After this, I approached the Grenache with trepidation. The only information American Airlines provided about its origins is that it is produced in Spain. It turns out to come from the Campo de Borja DO, just to the south of Navarra, where Grenache is the principal grape. I have to disagree with Robert Parker’s high ratings for this wine. Aromatic and piquant on the nose, it followed through to the palate with bright red cherry fruits and a piquancy that made me wonder about acidification, with a slightly sickly nutty end to the finish.  But I have an idea. Add a little sugar and the profile would be perfect for a dessert wine. (After this, I decided not to sample the dessert wine, which however seemed to be a perfectly respectable vintage port.)

I can’t completely exclude the possibility that my palate was out of whack at 35,000 feet, but at all events the common feature of these wines seemed to be excessive striving for intensity. Subtle they ain’t. Even at the crunched price point – I calculate that if every passenger had a glass of wine American would be spending about $2.00 per passenger – there could at least be more variety of choice.

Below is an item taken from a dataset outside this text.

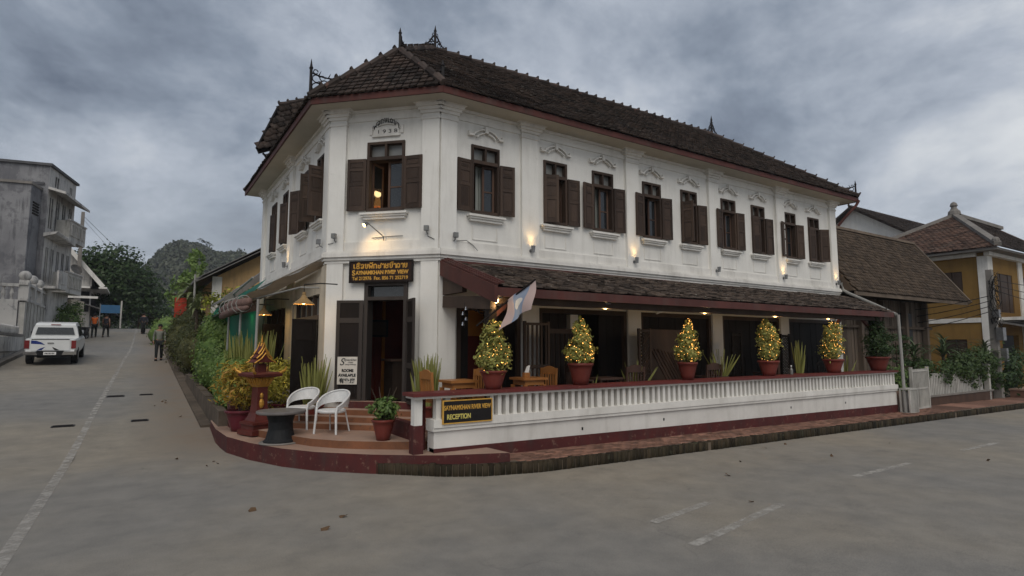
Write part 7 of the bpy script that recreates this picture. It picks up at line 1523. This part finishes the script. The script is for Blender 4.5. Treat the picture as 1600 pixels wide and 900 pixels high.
for s_ in (1, -1):
    for (y0, y1, z1) in ((1.75, 2.55, 1.62), (2.62, 3.35, 1.58)): b = MB(); b.hexa([(s_ * .885, y0, 1.16), (s_ * .885, y1 + (.3 if y1 > 3 else 0), 1.16), (s_ * .86, y1 + (.3 if y1 > 3 else 0), 1.16), (s_ * .86, y0, 1.16), (s_ * .785, y0 + .05, z1), (s_ * .785, y1, z1 - .02), (s_ * .74, y1, z1 - .02), (s_ * .74, y0 + .05, z1)]); b.build('side_window', M['glass'], pk)
    b = MB(); b.box(s_ * .81 - .085, s_ * .81 + .085, -.03, .12, .72, 1.06); b.build('tail_light', M['tail'], pk)
    b = MB(); b.box(s_ * 1.02 - .10, s_ * 1.02 + .10, 3.35, 3.45, 1.12, 1.30); b.tube([(s_ * .88, 3.4, 1.14), (s_ * .96, 3.4, 1.18)], .03, 6); b.build('wing_mirror', M['black'], pk)
    b = MB(); b.hexa([(s_ * .92, -.10, .46), (s_ * .42, -.16, .46), (s_ * .42, .02, .46), (s_ * .92, .04, .46), (s_ * .92, -.10, .60), (s_ * .48, -.16, .60), (s_ * .48, .02, .60), (s_ * .92, .04, .60)]); b.build('bumper_corner', M['chrome'], pk)
    b = MB(); b.hexa([(s_ * .925, 2.2, 1.0), (s_ * .925, 2.32, 1.0), (s_ * .95, 2.32, 1.0), (s_ * .95, 2.2, 1.0), (s_ * .925, 2.2, 1.04), (s_ * .925, 2.32, 1.04), (s_ * .95, 2.32, 1.04), (s_ * .95, 2.2, 1.04)]); b.build('door_handle', M['chrome'], pk)
b = MB(); b.box(-.68, .68, -.035, .0, .64, 1.11); tg = b.build('tailgate', M['carw'], pk)
b = MB(); b.box(-.11, .11, -.06, -.035, .93, .98); b.build('handle', M['chrome'], tg)
b = MB(); b.box(-.66, .66, -.045, -.03, 1.095, 1.125); b.build('rail', M['black'], tg)
def decal(pts): b = MB(); n_ = len(pts); b.v = [(x, -.0375, z) for x, z in pts] + [(x, -.035, z) for x, z in pts]; b.f = [tuple(range(n_))] + [(i, (i + 1) % n_, n_ + (i + 1) % n_, n_ + i) for i in range(n_)]; b.m = [0] * len(b.f); return b
decal([(-.67, 1.06), (-.5, 1.05), (-.32, .98), (-.18, .87), (-.36, .90), (-.67, .92)]).build('decal', M['blue'], tg); decal([(-.46, .65), (-.34, .73), (-.18, .79), (-.22, .74), (-.30, .65)]).build('decal', M['blue'], tg); decal([(.06, .79), (.2, .72), (.32, .65), (.16, .65), (.10, .71)]).build('decal', M['black'], tg)
b = MB(); b.box(-.47, .47, -.12, .02, .44, .62); b.build('bumper_step', M['black'], pk)
b = MB(); b.box(-.22, .22, -.14, -.121, .46, .585); pl_ = b.build('number_plate', M['paper'], pk)
b = MB()
for i in range(7): b.box(-.17 + i * .05, -.14 + i * .05, -.143, -.14, .49, .55)
b.build('plate_character', M['ink'], pl_)
b = MB(); b.box(-.80, .80, .1, 4.9, .36, .5); b.build('underbody', M['black'], pk)
b = MB(); b.box(-.18, .18, 1.42, 1.47, 1.665, 1.70); b.build('brake_light', M['tail'], pk)
for s_ in (1, -1):
    for y in (1.05, 4.2):
        b = MB(); c = Vector((s_ * .80, y, .37)); prof = [(.24, -.12), (.35, -.12), (.37, -.09), (.37, .09), (.35, .12), (.24, .12)]
        vs = []; n_ = 22
        for r_, x_ in prof:
            for k in range(n_): vs.append((c.x + x_, c.y + r_ * math.cos(2 * PI * k / n_), c.z + r_ * math.sin(2 * PI * k / n_)))
        fs = [(i * n_ + k, i * n_ + (k + 1) % n_, (i + 1) * n_ + (k + 1) % n_, (i + 1) * n_ + k) for i in range(len(prof) - 1) for k in range(n_)] + [tuple(range(n_)), tuple(range(n_ * (len(prof) - 1), n_ * len(prof)))]
        b.add(vs, fs); wheel = b.build('wheel', M['tyre'], pk)
        b = MB(); b.tube([(c.x + s_ * .10, c.y, c.z), (c.x + s_ * .128, c.y, c.z)], [.21, .19], 16); b.build('rim', M['metal'], wheel)

# ================================================================== PEOPLE
def skin_mesh(name, pts, edges, rad, m, parent, sub=2):
    me = bpy.data.meshes.new(name); me.from_pydata([tuple(p) for p in pts], edges, []); o = bpy.data.objects.new(name, me); COL.objects.link(o); o.parent = parent
    md = o.modifiers.new('skin', 'SKIN'); md.use_smooth_shade = True
    for i, r_ in enumerate(rad): me.skin_vertices[0].data[i].radius = (r_, r_) if not isinstance(r_, tuple) else r_
    me.skin_vertices[0].data[0].use_root = True
    sb = o.modifiers.new('sub', 'SUBSURF'); sb.levels = sub; sb.render_levels = sub; me.materials.append(m); return o
def person(loc, rz, label, shirt, pants, h=1.66, stride=.12, sleeves=True, holds=0.0, grp=None):
    t = thing('person', label, 'person', loc, rz, grp); t.scale = (h / 1.70,) * 3; s = stride
    J = [(0, 0, .93), (0, .01, 1.10), (0, .0, 1.30), (0, 0, 1.44), (0, -.01, 1.50), (0, -.02, 1.57), (0, -.025, 1.64), (0, -.02, 1.69),
         (.18, 0, 1.41), (.24, .02 - s * .4, 1.15), (.25, -.06 - s * .8, .93), (.25, -.08 - s * .8, .84), (-.18, 0, 1.41), (-.24, .03 + s * .4, 1.15), (-.25, -.03 + s * .5, .93), (-.25, -.05 + s * .5, .84),
         (.09, 0, .88), (.10, -.05 + s * .7, .50), (.10, .03 + s * 1.2, .09), (.10, -.12 + s * 1.2, .04), (-.09, 0, .88), (-.10, -.06 - s * .7, .50), (-.10, -.02 - s * 1.2, .09), (-.10, -.16 - s * 1.2, .04)]
    E_ = [(0, 1), (1, 2), (2, 3), (3, 4), (4, 5), (5, 6), (6, 7), (3, 8), (8, 9), (9, 10), (10, 11), (3, 12), (12, 13), (13, 14), (14, 15), (0, 16), (16, 17), (17, 18), (18, 19), (0, 20), (20, 21), (21, 22), (22, 23)]
    Rd = [.13, .125, .145, .10, .055, .075, .085, .055, .06, .042, .032, .035, .06, .042, .032, .035, .085, .06, .042, .035, .085, .06, .042, .035]
    skin_mesh('body', J, E_, Rd, M['skin'], t)
    def sub_(idx, ed, k, name, m_): mp = {q: i for i, q in enumerate(idx)}; return skin_mesh(name, [J[q] for q in idx], [(mp[a_], mp[c]) for a_, c in ed], [Rd[q] * k + .012 for q in idx], m_, t)
    sub_([0, 1, 2, 3, 8, 9, 10, 12, 13, 14] if sleeves else [0, 1, 2, 3, 8, 12], [e for e in E_ if all(q in ([0, 1, 2, 3, 8, 9, 10, 12, 13, 14] if sleeves else [0, 1, 2, 3, 8, 12]) for q in e)], 1.08, 'shirt', M[shirt])
    sub_([0, 16, 17, 18, 20, 21, 22], [(0, 16), (16, 17), (17, 18), (0, 20), (20, 21), (21, 22)], 1.12, 'trousers', M[pants])
    for a_, c in ((18, 19), (22, 23)):
        b = MB(); b.beam(Vector(J[a_]) + Vector((0, .06, -.055)), Vector(J[c]) + Vector((0, -.06, -.005)), .10, .08); b.build('shoe', M['black'], t)
    b = MB(); b.ball((0, .0, 1.665), .102, n=12, m=8); b.build('hair', M['hair'], t, smooth=True)
    b = MB(); b.tube([(0, -.11, 1.62), (0, -.13, 1.59), (0, -.115, 1.585)], [.008, .016, .01], 5); b.build('nose', M['skin'], t)
    for s_ in (-1, 1): b = MB(); b.ball((s_ * .032, -.098, 1.625), .012, n=6, m=4); b.build('eye', M['black'], t); b = MB(); b.ball((s_ * .088, -.01, 1.61), .022, n=6, m=4, sz=1.5); b.build('ear', M['skin'], t)
    b = MB(); b.box(-.025, .025, -.108, -.098, 1.548, 1.556); b.build('mouth', M['redtrim'], t)
    for s_, q in ((1, 11), (-1, 15)):
        for f_ in range(4): b = MB(); p = Vector(J[q]) + Vector((0, -.03 + f_ * .019, -.02)); b.tube([p, p + Vector((-.005 * s_, -.01, -.045)), p + Vector((-.02 * s_, -.015, -.075 + .006 * abs(f_ - 1.5)))], [.010, .009, .006], 5); b.build('finger', M['skin'], t)
        b = MB(); p = Vector(J[q]) + Vector((0, -.045, .01)); b.tube([p, p + Vector((-.02 * s_, -.025, -.03)), p + Vector((-.03 * s_, -.03, -.055))], [.012, .010, .007], 5); b.build('thumb', M['skin'], t)
    return t
person((-4.0, 21.77, zr(-4, 21.77)), R(-4), 'person in a grey-green shirt and dark trousers walking down the street', 'shirtg', 'pants', 1.66, .16)
person((-7.45, 39.2, zr(-7.45, 39.2)), R(180), 'person in an orange shirt walking up the far left side of the street', 'shirto', 'pants', 1.62, .22, False)
person((-6.8, 39.6, zr(-6.8, 39.6)), R(170), 'person in dark clothes beside the one in the orange shirt', 'shirtb', 'pants', 1.58, .25, False)
# scooter and rider near the crest, two scooters parked beyond the pickup
def scooter(loc, rz, label, col):
    t = thing('scooter', label, 'scooter', loc, rz, 'scooters up the left street')
    for y in (-.6, .6):
        b = MB(); b.tube([(.05 * 0, y + .26 * math.cos(q), .28 + .26 * math.sin(q)) for q in lin(0, 2 * PI, 14)], .05, 6); wh_ = b.build('wheel', M['tyre'], t); b = MB(); b.tube([(-.03, y, .28), (.03, y, .28)], .16, 10); b.build('hub', M['metal'], wh_)
    b = loft([(-.75, [(-.08, .5), (.08, .5), (.1, .7), (-.1, .7)]), (-.2, [(-.14, .3), (.14, .3), (.16, .72), (-.16, .72)]), (.1, [(-.13, .25), (.13, .25), (.14, .4), (-.14, .4)]), (.35, [(-.13, .25), (.13, .25), (.15, .55), (-.15, .55)]), (.5, [(-.12, .4), (.12, .4), (.12, .95), (-.12, .95)])]); b.build('body', col, t)
    b = MB(); b.box(-.13, .13, -.7, .05, .72, .80); b.build('seat', M['black'], t); b = MB(); b.tube([(0, .6, .28), (0, .48, .95)], .03, 6); b.tube([(-.32, .40, 1.02), (0, .46, 1.0), (.32, .40, 1.02)], .018, 6); b.build('handlebar', M['metal'], t); b = MB(); b.ball((0, .55, .88), .08); b.build('headlight', M['frost'], t)
    return t
scooter((-4.55, 44.0, zr(-4.55, 44)), R(0), 'dark scooter with rider near the crest of the left street', M['black'])
rdr = person((-4.55, 44.1, zr(-4.55, 44) + .0), R(180), 'rider in dark clothes on the scooter near the street crest', 'shirtb', 'pants', 1.6, .05)
scooter((-8.3, 35.8, zr(-8.3, 35.8)), R(150), 'pale scooter parked in front of the blossoming shrub', M['carw']); scooter((-8.0, 37.6, zr(-8.0, 37.6)), R(160), 'dark scooter parked just beyond the pale one', M['black'])

# ================================================================== AIR
hb = MB().box(-190, 280, -60, 480, -9, 74).build('haze', M['white']); stuff(hb)
hm_ = bpy.data.materials.new('pale_haze'); hm_.use_nodes = True; t_ = hm_.node_tree; t_.nodes.clear()
ho = nd(t_, 'ShaderNodeOutputMaterial'); hv = nd(t_, 'ShaderNodeVolumePrincipled'); hv.inputs['Density'].default_value = .00045; hv.inputs['Color'].default_value = (.86, .90, .96, 1)
t_.links.new(hv.outputs[0], ho.inputs['Volume']); hb.data.materials.clear(); hb.data.materials.append(hm_)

The food was better than the wine but not by a large margin. In all the years I have been on American Airlines, the food has never been up to much. Ranging from barely edible to inedible, sometimes it strikes me as unfit for human consumption (well, consumption by this human, anyway). In the past year or two there’s been some slight improvement. There was always a tendency on American to make the food highly spiced – just what you want at 35,000 feet where you tend to get dehydrated anyway – I assume to disguise the poor quality of the ingredients, but fortunately that phase seems to have passed. Of course, the days of  Krug and caviar on transatlantic flights are long since gone, but surely they could do better than to serve dried out hot meals. I’d settle for cold salads made from better ingredients any time (but I guess the bean counters won’t wear it). In any case, I’ll leave the last word to an American flight attendant, who some years ago said to me, “We’re not fine dining, we’re transportation.”